Deeptech for beauty
Ai derived novel materials
Forty years ago, my IIT hostel mate Nandip Vaidya had spend two months in remote forests of Madhya Pradesh. Unilever had hired him to help figure out how to collect Sal and Mahua at scale. These seed oils were to be used as a low cost base to replace mineral oil – a relatively benign sounding word for foamed kerosene.
The project failed. Consumers around the world continue rubbing kerosene on their skin, face and hair. Natural products are hard. Getting supply chain in place can take decades.
Today, I had the honour of meeting my IIT peer Dr Yashodhara Pawar. She is tech for Beauty at Unilever. Speak beauty and her eyes light up. She is all about product. The passion is palpable.

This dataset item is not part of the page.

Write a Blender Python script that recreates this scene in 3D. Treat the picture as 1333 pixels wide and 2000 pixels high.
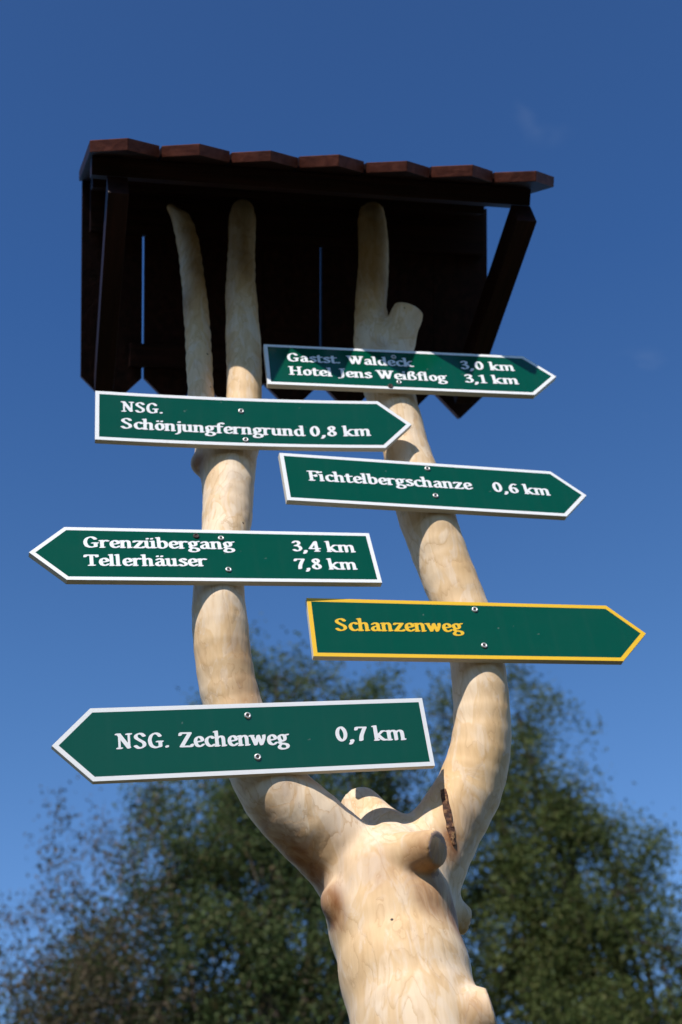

A BTech from IIT and a PhD from Carnegie Mellon. From Shanghai to Bangkok and Mumbai to São Paulo – she is the classic global citizen. Now, as global head of digital, she leads digital transformation.
Digital transformation is no longer about implementing SAP or Salesforce (that is what it is in a Big4 or when you hire a IT Services company)
Here it is about creating an organisation which responds to a need or threat by fundamentally altering its product so as to monetise the need or eliminate the threat. Organisations have to do it themselves. It involves technology and it involves fundamental product redevelopment.
We are at an age where agents are “hearing” the internet. They scan everything from social media posts and research publications to patents and startup funding. Let me share a live example. The Internet ears identified a problem.
Carmine.
A widely used colourant in cosmetics.
It was extracted by killing millions of beetles. The cruelty activists were honing in quickly and aggressively.
Now, one can utilize AI to design and optimise new compounds and formulations. Ai can perform in-silico design, testing millions of recipe combinations virtually to predict interactions, reactions, and properties like biodegradability and product allergies – thus reducing or eliminating reliance on physical trials. It restricts choices to sustainable or vegan materials if required.
When the carmine threat emerged from digital feedback. Red flags got raised automatically.
Using ai, a novel material of vegan origin was developed and deployed. Carmine was simply replaced. There was no need for animal testing. The Carmine substitute is vegan and called Hourglass red. Now, u need to create a supply chain. Traditional Carmine suppliers are eliminated. New ones onboarded. Qc has to be done. Capacity built. Prices negotiated. All alongside a live sales engine selling millions of dollars every month.
Ai has changed the world.
Past tense.
Novel materials are going to be at the heart of industry transformation. You have no idea who is preparing a bullet in some garage with your name written on it.
You have to pre empt the bullet. Else you are dead. Doesn’t matter how old or how big.